The aging makeup on Jurgens as the older Bismarck is noticeably quite a bit better than that used on the likes of Derek "Shakespeare-denier" Jacobi in I Claudius, although to be fair the amount he needed to be aged was a lot less.

There now begins a power struggle between Bismarck and his former protégé. Bismarck has considerably more experience, but the new emperor has one advantage - that Bismarck's position as Chancellor comes from being appointed by the emperor. The only thing stopping the emperor from removing Bismarck whenever he wants is the simple fact that this would be a really bad idea.

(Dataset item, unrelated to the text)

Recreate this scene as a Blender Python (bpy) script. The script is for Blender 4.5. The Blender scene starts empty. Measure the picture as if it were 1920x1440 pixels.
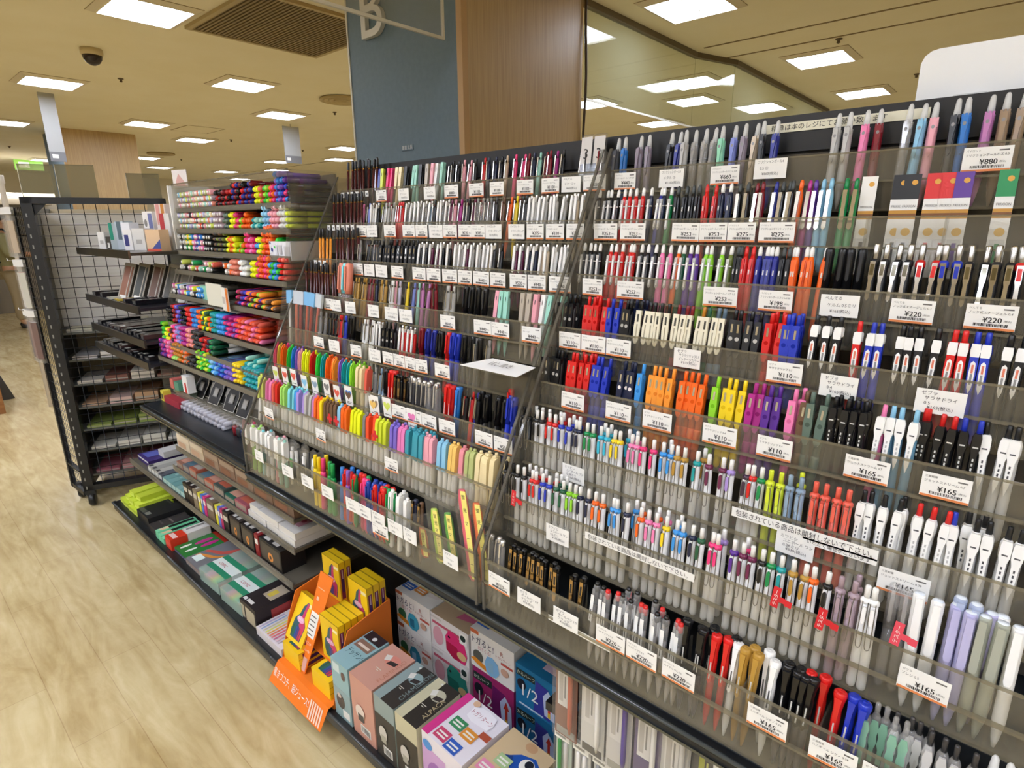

However, Kaiser Wilhelm starts as he means to go on by not letting this small detail stop him, although he is also given bad advice by his self-serving henchmannys, which include Count Holstein (played by Frederick Jaeger, a manny who was in Doctor Who a few times, including as Professor Sorenson in Planet of Evil and Professor Marius in The Invisible Enemy... the makers of Doctor Who must have just thought he looked like a professor) who also stays friendly with Bismarck, clearly hoping to be on the winning side regardless of who that turns out to be.

The best scene of the episode then comes as Kaiser Wilhelm travels to Bismarck's home and sacks him. Their confrontation is dynamite - there is lots of shouting from both of them, ending when Wilhelm walks out and Bismarck is left shouting in denial
"I am Bismarck!"


The final irony then comes when Bismarck meets with Vicky, hoping she can persuade her son to take him back. But he has done too good of a job in dividing them over the years, and she has no influence over Wilhelm. They are both left isolated and defeated in the end.

The early death of Frederick and the removal of Vicky from power effectively prevents the new Germany from reforming towards a more liberal parliamentary democracy along the lines of Britain. Wilhelm will continue to possess absolute power until the end of his reign - the consequences of which will shape the rest of the series.